City Council still looking at Nutter's lower-cost pension plan
CITY COUNCIL dealt with bikers and billboards before wrapping up its calendar for the year, but "the blob" was left untouched.
CITY COUNCIL dealt with bikers and billboards before wrapping up its calendar for the year, but "the blob" was left untouched.
Mayor Nutter sent a bill to Council in October that would shift future elected officials and thousands of city employees to a lower-cost pension plan, but it was never introduced.
Although Nutter says the shift to the lower-benefit pensions is the right way to fill a hole that threatens how much the city can spend on everything else, Council says it's taking its time to get it right.
"It's a pretty complicated issue," said Council President Darrell Clarke. "It could impact 5,000 individuals, and then, realistically, some people have a perspective that it will impact the collective bargaining that is currently taking place among the municipal workers."
Clarke said he's looking to have an outside consultant vet the proposal, but that he has no time frame on when it would be introduced.
"I think the president and his staff are looking at the bill and trying to understand all of the particulars that go with it," Nutter said. "I'm certainly hopeful that in the coming new year that the bill will go through the normal legislative process."
The measure would place future nonunion employees and a small amount of union workers into a hybrid plan with a lower-benefit pension and 401(k).
The measure would also force future elected officials to go into the hybrid plan. The current retirement plan allows elected officials to collect pensions that can be as much as their salary.

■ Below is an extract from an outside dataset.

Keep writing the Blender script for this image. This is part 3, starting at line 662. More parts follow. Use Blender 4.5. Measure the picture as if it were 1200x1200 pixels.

"The pension fund is under 50 percent funded," said city finance director Rob Dubow. "We need to take steps to make it healthier."
The so-called "pension blob" has gotten bad over the years as elected officials promised retirement benefits to city employees, but put off paying for them or asking for sufficient worker contributions.
With such a large hole to fill - the pension plan took a huge hit in the 2008 stock-market crash - major changes are needed. According to Nutter, the hybrid plan is the way to fix that.
That has become a major sticking point in negotiations with the city's blue- and white-collar unions, who don't want changes.
They were offered a similar deal as the one recently imposed on the city's nonunion and exempt workers. That deal included raises, furloughs and significant givebacks.
"I don't think it's fair for the 30,000 represented workers who don't have opportunities to address their pensions, wages and benefits," said Councilman Bobby Henon. "It's my belief they should occur at the same time."